What the exercise asks: Any picture among the records should be left out, please; retype the rest exactly.

Records to process:
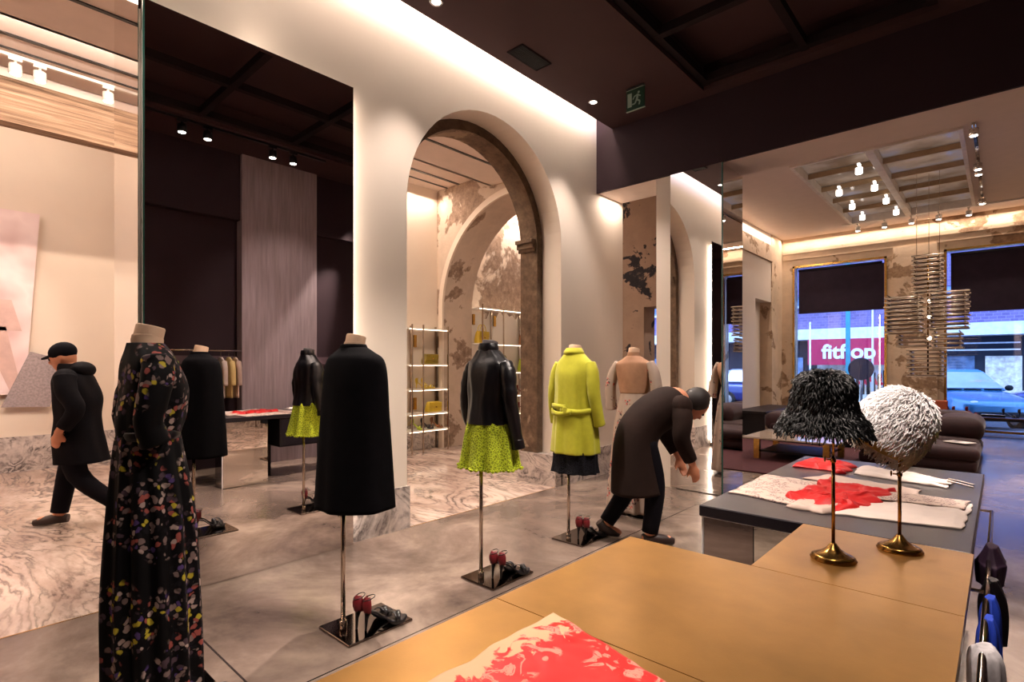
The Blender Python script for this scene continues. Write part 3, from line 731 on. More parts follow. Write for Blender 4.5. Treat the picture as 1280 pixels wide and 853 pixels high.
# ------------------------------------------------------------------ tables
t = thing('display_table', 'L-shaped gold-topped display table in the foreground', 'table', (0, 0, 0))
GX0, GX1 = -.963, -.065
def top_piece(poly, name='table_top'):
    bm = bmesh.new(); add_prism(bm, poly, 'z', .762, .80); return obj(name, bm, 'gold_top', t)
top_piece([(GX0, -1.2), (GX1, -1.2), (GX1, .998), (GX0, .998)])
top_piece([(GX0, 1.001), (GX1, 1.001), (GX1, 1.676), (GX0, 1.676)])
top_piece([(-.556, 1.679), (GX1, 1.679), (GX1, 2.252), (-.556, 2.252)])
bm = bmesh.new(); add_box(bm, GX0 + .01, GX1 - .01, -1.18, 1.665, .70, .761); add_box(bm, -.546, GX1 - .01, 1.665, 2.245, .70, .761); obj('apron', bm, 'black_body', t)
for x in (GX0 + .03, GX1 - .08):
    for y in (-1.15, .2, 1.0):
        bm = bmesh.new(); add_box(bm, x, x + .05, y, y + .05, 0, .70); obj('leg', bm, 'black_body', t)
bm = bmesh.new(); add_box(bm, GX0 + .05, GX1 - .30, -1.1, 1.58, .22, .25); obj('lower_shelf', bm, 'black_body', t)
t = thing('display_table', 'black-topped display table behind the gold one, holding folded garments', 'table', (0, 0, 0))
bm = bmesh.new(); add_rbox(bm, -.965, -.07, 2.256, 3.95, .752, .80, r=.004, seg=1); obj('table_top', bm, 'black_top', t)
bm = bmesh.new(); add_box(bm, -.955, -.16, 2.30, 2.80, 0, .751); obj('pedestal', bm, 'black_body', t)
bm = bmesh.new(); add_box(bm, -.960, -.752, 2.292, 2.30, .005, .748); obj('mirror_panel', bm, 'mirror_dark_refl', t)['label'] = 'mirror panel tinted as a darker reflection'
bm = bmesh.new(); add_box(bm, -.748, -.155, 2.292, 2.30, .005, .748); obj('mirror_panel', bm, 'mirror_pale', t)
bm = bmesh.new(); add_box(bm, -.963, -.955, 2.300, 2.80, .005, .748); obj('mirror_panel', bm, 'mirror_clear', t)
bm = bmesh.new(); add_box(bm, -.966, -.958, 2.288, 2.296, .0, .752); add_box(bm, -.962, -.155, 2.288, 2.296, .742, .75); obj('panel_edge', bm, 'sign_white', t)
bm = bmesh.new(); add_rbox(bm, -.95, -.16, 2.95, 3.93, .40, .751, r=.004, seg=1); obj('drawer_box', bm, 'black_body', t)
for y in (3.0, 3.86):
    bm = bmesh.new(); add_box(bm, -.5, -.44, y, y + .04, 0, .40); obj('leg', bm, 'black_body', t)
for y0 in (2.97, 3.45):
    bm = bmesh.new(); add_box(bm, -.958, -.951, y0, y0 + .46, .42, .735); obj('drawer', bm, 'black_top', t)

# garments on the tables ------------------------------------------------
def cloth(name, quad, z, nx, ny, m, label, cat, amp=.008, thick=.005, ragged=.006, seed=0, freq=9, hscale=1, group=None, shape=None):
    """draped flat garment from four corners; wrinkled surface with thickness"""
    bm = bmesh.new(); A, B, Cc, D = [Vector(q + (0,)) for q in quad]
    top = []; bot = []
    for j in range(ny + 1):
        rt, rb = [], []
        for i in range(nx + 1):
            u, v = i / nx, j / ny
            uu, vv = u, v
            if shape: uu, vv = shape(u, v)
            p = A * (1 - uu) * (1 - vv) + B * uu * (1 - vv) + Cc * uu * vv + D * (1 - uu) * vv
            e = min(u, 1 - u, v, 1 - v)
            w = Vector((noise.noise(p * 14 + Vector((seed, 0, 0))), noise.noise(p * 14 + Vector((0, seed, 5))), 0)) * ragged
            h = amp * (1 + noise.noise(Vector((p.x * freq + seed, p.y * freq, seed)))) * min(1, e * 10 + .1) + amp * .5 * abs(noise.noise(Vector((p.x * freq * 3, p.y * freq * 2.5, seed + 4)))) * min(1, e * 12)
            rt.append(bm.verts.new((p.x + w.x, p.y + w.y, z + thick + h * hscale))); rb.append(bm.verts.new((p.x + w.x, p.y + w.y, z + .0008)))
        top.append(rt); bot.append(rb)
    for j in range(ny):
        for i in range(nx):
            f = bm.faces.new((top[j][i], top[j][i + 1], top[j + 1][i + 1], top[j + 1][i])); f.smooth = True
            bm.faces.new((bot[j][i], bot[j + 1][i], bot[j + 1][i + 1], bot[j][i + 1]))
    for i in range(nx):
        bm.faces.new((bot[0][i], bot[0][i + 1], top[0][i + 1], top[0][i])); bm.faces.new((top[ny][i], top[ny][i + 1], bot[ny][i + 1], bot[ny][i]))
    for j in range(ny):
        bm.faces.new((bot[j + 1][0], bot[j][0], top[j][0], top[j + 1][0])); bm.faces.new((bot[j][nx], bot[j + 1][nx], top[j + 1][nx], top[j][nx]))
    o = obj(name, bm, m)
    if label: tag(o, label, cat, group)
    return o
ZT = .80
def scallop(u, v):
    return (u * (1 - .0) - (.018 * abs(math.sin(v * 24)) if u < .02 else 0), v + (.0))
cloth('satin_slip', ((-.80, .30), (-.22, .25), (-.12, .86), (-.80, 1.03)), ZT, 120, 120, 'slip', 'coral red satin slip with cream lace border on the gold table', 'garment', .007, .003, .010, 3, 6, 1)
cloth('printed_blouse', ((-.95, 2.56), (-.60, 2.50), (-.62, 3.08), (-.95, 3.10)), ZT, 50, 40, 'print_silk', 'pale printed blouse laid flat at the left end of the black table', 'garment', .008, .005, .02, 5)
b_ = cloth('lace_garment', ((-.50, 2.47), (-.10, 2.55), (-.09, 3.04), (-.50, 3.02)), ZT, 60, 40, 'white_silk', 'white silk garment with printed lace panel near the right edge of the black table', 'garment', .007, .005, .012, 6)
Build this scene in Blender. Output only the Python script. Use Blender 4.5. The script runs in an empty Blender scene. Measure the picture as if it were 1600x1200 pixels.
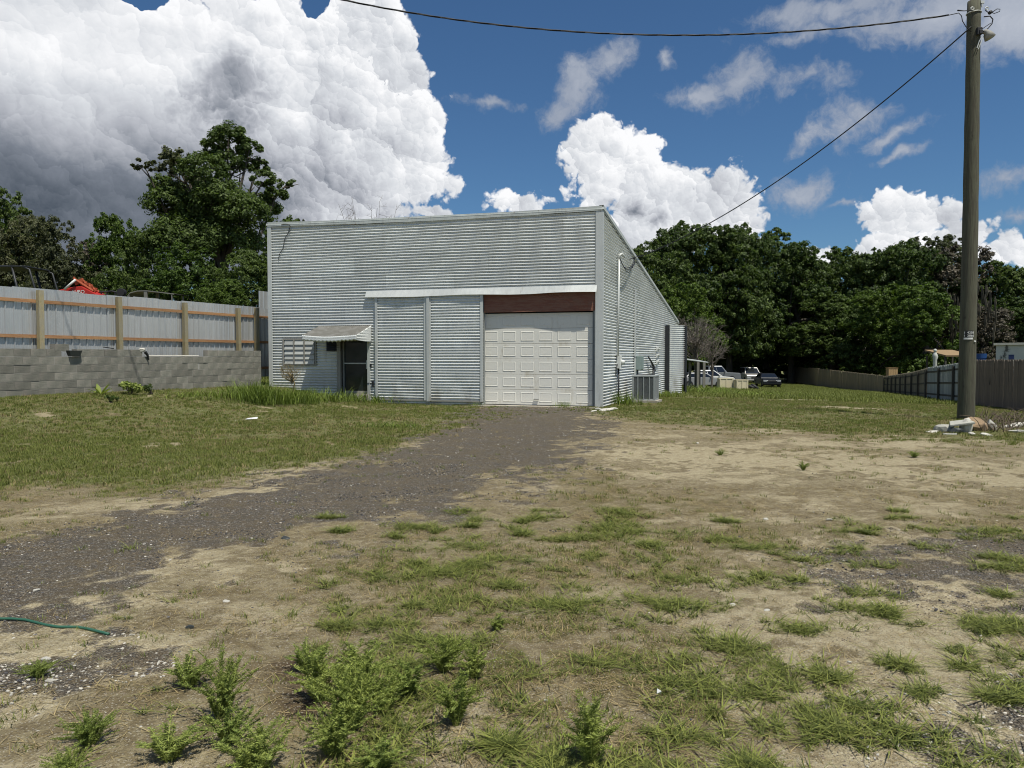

Answer to this exercise:
The Blender Python script for this scene continues. Write part 3, from line 731 on. More parts follow. Write for Blender 4.5. Treat the picture as 1280 pixels wide and 853 pixels high.
# ------------------------------------------------------------------ tables
t = thing('display_table', 'L-shaped gold-topped display table in the foreground', 'table', (0, 0, 0))
GX0, GX1 = -.963, -.065
def top_piece(poly, name='table_top'):
    bm = bmesh.new(); add_prism(bm, poly, 'z', .762, .80); return obj(name, bm, 'gold_top', t)
top_piece([(GX0, -1.2), (GX1, -1.2), (GX1, .998), (GX0, .998)])
top_piece([(GX0, 1.001), (GX1, 1.001), (GX1, 1.676), (GX0, 1.676)])
top_piece([(-.556, 1.679), (GX1, 1.679), (GX1, 2.252), (-.556, 2.252)])
bm = bmesh.new(); add_box(bm, GX0 + .01, GX1 - .01, -1.18, 1.665, .70, .761); add_box(bm, -.546, GX1 - .01, 1.665, 2.245, .70, .761); obj('apron', bm, 'black_body', t)
for x in (GX0 + .03, GX1 - .08):
    for y in (-1.15, .2, 1.0):
        bm = bmesh.new(); add_box(bm, x, x + .05, y, y + .05, 0, .70); obj('leg', bm, 'black_body', t)
bm = bmesh.new(); add_box(bm, GX0 + .05, GX1 - .30, -1.1, 1.58, .22, .25); obj('lower_shelf', bm, 'black_body', t)
t = thing('display_table', 'black-topped display table behind the gold one, holding folded garments', 'table', (0, 0, 0))
bm = bmesh.new(); add_rbox(bm, -.965, -.07, 2.256, 3.95, .752, .80, r=.004, seg=1); obj('table_top', bm, 'black_top', t)
bm = bmesh.new(); add_box(bm, -.955, -.16, 2.30, 2.80, 0, .751); obj('pedestal', bm, 'black_body', t)
bm = bmesh.new(); add_box(bm, -.960, -.752, 2.292, 2.30, .005, .748); obj('mirror_panel', bm, 'mirror_dark_refl', t)['label'] = 'mirror panel tinted as a darker reflection'
bm = bmesh.new(); add_box(bm, -.748, -.155, 2.292, 2.30, .005, .748); obj('mirror_panel', bm, 'mirror_pale', t)
bm = bmesh.new(); add_box(bm, -.963, -.955, 2.300, 2.80, .005, .748); obj('mirror_panel', bm, 'mirror_clear', t)
bm = bmesh.new(); add_box(bm, -.966, -.958, 2.288, 2.296, .0, .752); add_box(bm, -.962, -.155, 2.288, 2.296, .742, .75); obj('panel_edge', bm, 'sign_white', t)
bm = bmesh.new(); add_rbox(bm, -.95, -.16, 2.95, 3.93, .40, .751, r=.004, seg=1); obj('drawer_box', bm, 'black_body', t)
for y in (3.0, 3.86):
    bm = bmesh.new(); add_box(bm, -.5, -.44, y, y + .04, 0, .40); obj('leg', bm, 'black_body', t)
for y0 in (2.97, 3.45):
    bm = bmesh.new(); add_box(bm, -.958, -.951, y0, y0 + .46, .42, .735); obj('drawer', bm, 'black_top', t)

# garments on the tables ------------------------------------------------
def cloth(name, quad, z, nx, ny, m, label, cat, amp=.008, thick=.005, ragged=.006, seed=0, freq=9, hscale=1, group=None, shape=None):
    """draped flat garment from four corners; wrinkled surface with thickness"""
    bm = bmesh.new(); A, B, Cc, D = [Vector(q + (0,)) for q in quad]
    top = []; bot = []
    for j in range(ny + 1):
        rt, rb = [], []
        for i in range(nx + 1):
            u, v = i / nx, j / ny
            uu, vv = u, v
            if shape: uu, vv = shape(u, v)
            p = A * (1 - uu) * (1 - vv) + B * uu * (1 - vv) + Cc * uu * vv + D * (1 - uu) * vv
            e = min(u, 1 - u, v, 1 - v)
            w = Vector((noise.noise(p * 14 + Vector((seed, 0, 0))), noise.noise(p * 14 + Vector((0, seed, 5))), 0)) * ragged
            h = amp * (1 + noise.noise(Vector((p.x * freq + seed, p.y * freq, seed)))) * min(1, e * 10 + .1) + amp * .5 * abs(noise.noise(Vector((p.x * freq * 3, p.y * freq * 2.5, seed + 4)))) * min(1, e * 12)
            rt.append(bm.verts.new((p.x + w.x, p.y + w.y, z + thick + h * hscale))); rb.append(bm.verts.new((p.x + w.x, p.y + w.y, z + .0008)))
        top.append(rt); bot.append(rb)
    for j in range(ny):
        for i in range(nx):
            f = bm.faces.new((top[j][i], top[j][i + 1], top[j + 1][i + 1], top[j + 1][i])); f.smooth = True
            bm.faces.new((bot[j][i], bot[j + 1][i], bot[j + 1][i + 1], bot[j][i + 1]))
    for i in range(nx):
        bm.faces.new((bot[0][i], bot[0][i + 1], top[0][i + 1], top[0][i])); bm.faces.new((top[ny][i], top[ny][i + 1], bot[ny][i + 1], bot[ny][i]))
    for j in range(ny):
        bm.faces.new((bot[j + 1][0], bot[j][0], top[j][0], top[j + 1][0])); bm.faces.new((bot[j][nx], bot[j + 1][nx], top[j + 1][nx], top[j][nx]))
    o = obj(name, bm, m)
    if label: tag(o, label, cat, group)
    return o
ZT = .80
def scallop(u, v):
    return (u * (1 - .0) - (.018 * abs(math.sin(v * 24)) if u < .02 else 0), v + (.0))
cloth('satin_slip', ((-.80, .30), (-.22, .25), (-.12, .86), (-.80, 1.03)), ZT, 120, 120, 'slip', 'coral red satin slip with cream lace border on the gold table', 'garment', .007, .003, .010, 3, 6, 1)
cloth('printed_blouse', ((-.95, 2.56), (-.60, 2.50), (-.62, 3.08), (-.95, 3.10)), ZT, 50, 40, 'print_silk', 'pale printed blouse laid flat at the left end of the black table', 'garment', .008, .005, .02, 5)
b_ = cloth('lace_garment', ((-.50, 2.47), (-.10, 2.55), (-.09, 3.04), (-.50, 3.02)), ZT, 60, 40, 'white_silk', 'white silk garment with printed lace panel near the right edge of the black table', 'garment', .007, .005, .012, 6)
Build this scene in Blender. Output only the Python script. Use Blender 4.5. The script runs in an empty Blender scene. Measure the picture as if it were 1600x1200 pixels.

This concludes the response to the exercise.